Voici quelques notes de lectures de
Antifragile, mais aucune qui ne retient toute la substance de ce livre :
[antifragile-wsj], [antifragile-continuations] , [antifragile-nytimes] ,
[antifragile-dunbar]. Mais le mieux reste de lire ce livre, et d'éviter le
café, car ce livre peut choquer.
Les cygnes noirs (Blackswan)
Le livre « Antifragile » est un
développement de l’œuvre de Taleb concernant le concept de « cygne
noir », et l'importance du hasard radical, les « inconnus
inconnus » voir « inconnaissables ».
Un « cygne noir » est un événement
qui était supposé impossible, car il
n'avait été jamais observé.
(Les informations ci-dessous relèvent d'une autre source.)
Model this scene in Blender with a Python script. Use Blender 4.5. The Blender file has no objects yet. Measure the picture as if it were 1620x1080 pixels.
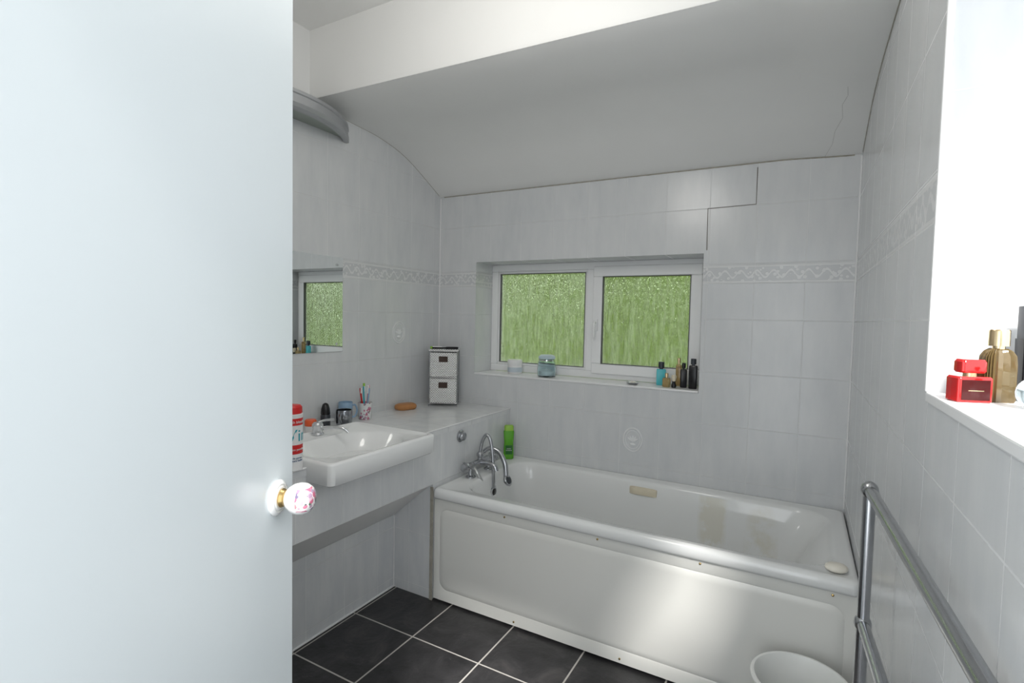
import bpy, bmesh, math, random
from mathutils import Vector, Matrix
random.seed(4)
scn=bpy.context.scene
COL=scn.collection
# ---------------------------------------------------------------- materials
class NT:
    def __init__(s,name):
        s.m=bpy.data.materials.new(name); s.m.use_nodes=True; s.t=s.m.node_tree; s.t.nodes.clear()
        s.out=s.n('ShaderNodeOutputMaterial'); s._tc=None; s._xyz=None
    def n(s,t,**k):
        x=s.t.nodes.new(t)
        for a,b in k.items(): setattr(x,a,b)
        return x
    def l(s,a,b): s.t.links.new(a,b)
    def put(s,sock,v):
        if hasattr(v,'is_output'): s.l(v,sock)
        else: sock.default_value=v
    def math(s,op,a,b=0.0,c=None):
        x=s.n('ShaderNodeMath',operation=op); s.put(x.inputs[0],a); s.put(x.inputs[1],b)
        if c is not None: s.put(x.inputs[2],c)
        return x.outputs[0]
    def obj(s):
        if not s._tc: s._tc=s.n('ShaderNodeTexCoord').outputs['Object']
        return s._tc
    def xyz(s):
        if not s._xyz:
            x=s.n('ShaderNodeSeparateXYZ'); s.l(s.obj(),x.inputs[0]); s._xyz=x.outputs
        return s._xyz
    def noise(s,scale,detail=3,stretch=(1,1,1),rough=.5,dist=0):
        mp=s.n('ShaderNodeMapping'); s.l(s.obj(),mp.inputs[0]); mp.inputs['Scale'].default_value=stretch
        x=s.n('ShaderNodeTexNoise'); x.inputs['Scale'].default_value=scale; x.inputs['Detail'].default_value=detail
        x.inputs['Roughness'].default_value=rough; x.inputs['Distortion'].default_value=dist
        s.l(mp.outputs[0],x.inputs['Vector']); return x.outputs['Fac']
    def ramp(s,f,stops):
        r=s.n('ShaderNodeValToRGB'); s.l(f,r.inputs[0]); e=r.color_ramp.elements
        while len(e)<len(stops): e.new(.5)
        for i,(p,c) in enumerate(stops): e[i].position=p; e[i].color=(*c,1)
        return r.outputs[0]
    def mix(s,f,a,b):
        x=s.n('ShaderNodeMix',data_type='RGBA'); s.put(x.inputs[0],f)
        s.put(x.inputs[6],a if hasattr(a,'is_output') else (*a,1)); s.put(x.inputs[7],b if hasattr(b,'is_output') else (*b,1)); return x.outputs[2]
    def bump(s,h,dist,st=1.0,nrm=None):
        b=s.n('ShaderNodeBump'); b.inputs['Distance'].default_value=dist; b.inputs['Strength'].default_value=st; s.l(h,b.inputs['Height'])
        if nrm is not None: s.l(nrm,b.inputs['Normal'])
        return b.outputs[0]
    def bsdf(s,col,rough=.5,metal=0,normal=None,trans=0,ior=1.45,coat=0,spec=.5,sub=0,emis=None,es=0,alpha=1):
        p=s.n('ShaderNodeBsdfPrincipled'); s.p=p
        s.put(p.inputs['Base Color'],col if hasattr(col,'is_output') else (*col,1)); s.put(p.inputs['Roughness'],rough)
        p.inputs['Metallic'].default_value=metal; p.inputs['Transmission Weight'].default_value=trans; p.inputs['IOR'].default_value=ior
        p.inputs['Coat Weight'].default_value=coat; p.inputs['Specular IOR Level'].default_value=spec
        if normal is not None: s.l(normal,p.inputs['Normal'])
        s.l(p.outputs[0],s.out.inputs[0]); return s.m
    def line(s,x,x0,p,w):
        a=s.math('DIVIDE',s.math('SUBTRACT',x,x0),p); a=s.math('FRACT',s.math('ADD',a,.5))
        a=s.math('MULTIPLY',s.math('ABSOLUTE',s.math('SUBTRACT',a,.5)),p); return s.math('LESS_THAN',a,w/2)
def M(name,col,rough=.5,metal=0,var=.04,scale=30,bump=0,**k):
    t=NT(name); f=t.noise(scale,3)
    c2=tuple(max(0,c*(1-var)) for c in col); c=t.mix(f,col,c2)
    r=t.math('MULTIPLY_ADD',f,.08,max(0,rough-.04))
    nr=t.bump(f,bump) if bump else None
    return t.bsdf(c,r,metal,normal=nr,**k)
PU=.2175
def wall_tile(name,ufun,u0,reveal=False):
    t=NT(name); x,y,z=t.xyz()
    u=ufun(t,x,y,z); v=z; gw=.0034
    lu=t.line(u,u0,PU,gw)
    if reveal:
        ins=t.math('GREATER_THAN',x,.2085); out=t.math('LESS_THAN',x,.2085)
    below=t.math('MULTIPLY',t.line(v,1.44,.27,gw),t.math('LESS_THAN',v,1.60))
    above=t.math('MULTIPLY',t.line(v,2.0,.283,gw),t.math('GREATER_THAN',v,1.66))
    inb=t.math('MULTIPLY',t.math('GREATER_THAN',v,1.623),t.math('LESS_THAN',v,1.708))
    edge=t.math('LESS_THAN',t.math('ABSOLUTE',t.math('SUBTRACT',t.math('ABSOLUTE',t.math('SUBTRACT',v,1.6655)),.0445)),.0022)
    rows=t.math('MAXIMUM',below,t.math('MAXIMUM',above,edge))
    if reveal:
        inb=t.math('MULTIPLY',inb,out)
        rows=t.math('ADD',t.math('MULTIPLY',rows,out),t.math('MULTIPLY',t.line(v,1.60,.245,gw),ins))
    g=t.math('MAXIMUM',lu,rows)
    n1=t.noise(16,4,(1,1,.25),.6); n2=t.noise(3,2)
    c=t.ramp(t.math('MULTIPLY_ADD',n1,.6,t.math('MULTIPLY',n2,.4)),[(.34,(.62,.637,.652)),(.64,(.695,.705,.712))])
    su=t.math('SINE',t.math('MULTIPLY',u,86)); sv=t.math('MULTIPLY',su,.017)
    d=t.math('ABSOLUTE',t.math('SUBTRACT',t.math('SUBTRACT',v,1.6655),sv))
    vine=t.math('LESS_THAN',d,.006)
    vor=t.n('ShaderNodeTexVoronoi'); vor.inputs['Scale'].default_value=42; t.l(t.obj(),vor.inputs['Vector'])
    leaf=t.math('LESS_THAN',vor.outputs['Distance'],.36)
    rope=t.math('GREATER_THAN',t.math('ABSOLUTE',t.math('SUBTRACT',v,1.6655)),.034)
    pat=t.math('MULTIPLY',t.math('MAXIMUM',t.math('MAXIMUM',vine,leaf),rope),inb)
    c=t.mix(t.math('MULTIPLY',inb,.8),c,(.77,.775,.775))
    c=t.mix(t.math('MULTIPLY',t.math('SUBTRACT',inb,pat),.75),c,(.55,.565,.58))
    c=t.mix(t.math('MULTIPLY',g,.55),c,(.78,.785,.785))
    h=t.math('ADD',t.math('SUBTRACT',t.math('MULTIPLY',pat,1.2),g),t.math('MULTIPLY',n1,.18))
    nr=t.bump(h,.0015)
    r=t.math('MULTIPLY_ADD',g,.35,.2)
    return t.bsdf(c,r,normal=nr)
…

Ces cygnes noirs portent historiquement l’essentiel
des catastrophes, des révolutions, des découvertes radicales, des bénéfices et
des pertes financières. Ils sont ignorés, imprévisible par définition, mais
dominent les événements prévisibles en importance.
Il n'y a rien de magique dans leur
existence, car étant rare, mais très nombreux, il est probable que nous ne les
ayons jamais vu le jour où on les observe. Toute prévision basée sur le passé
est donc absurde, car elle ignore ce qui a l'impact le plus fort, les cygnes
noirs. Taleb parle ainsi de l'histoire de la dinde de
« Thanksgiving », qui pourrait penser que les humains sont adorables
et la nourrissent bien pour son confort. Jusqu’au jour où elle sera servie au
dîner. C'est ainsi que pour Taleb, l'analyse du passé trop récent avec trop de
détail est dangereuse, car il donne une fausse confiance.
La prédiction des cygnes noirs du passé ?
Taleb rappelle malgré tout que « a
posteriori » nous sommes souvent tentés de retrouver des raisons de
prévoir les cygnes noirs dans le passé. Par exemple le tsunami de Sendai qui a
tué 20000 personnes et ravagé la centrale de Fukushima, était prévisible depuis
quelques dizaines d'années, car la faille sismique que l'on pensait coulissante
(et donc limitée à des séismes de force 7) apparaissait finalement comme
accumulant des contraintes (permettant des séisme de force 9). Dans la zone,
malgré une amnésie collective, on a trouvé il y a plusieurs siècles, des traces
de tsunami comparable. Mais c'est une réécriture de l'histoire, et le fait est
que personne n'avait réellement intégré ces faits scientifiques.
Un autre exemple est la prévision détaille
de la crise des « subprime » par Nouriel Roubini, qui comme Taleb,
Fleischmann, Shechtman, Wegener, Wright, Semmelweis a été raillé par le
consensus, malgré les preuves rétrospectivement évidentes.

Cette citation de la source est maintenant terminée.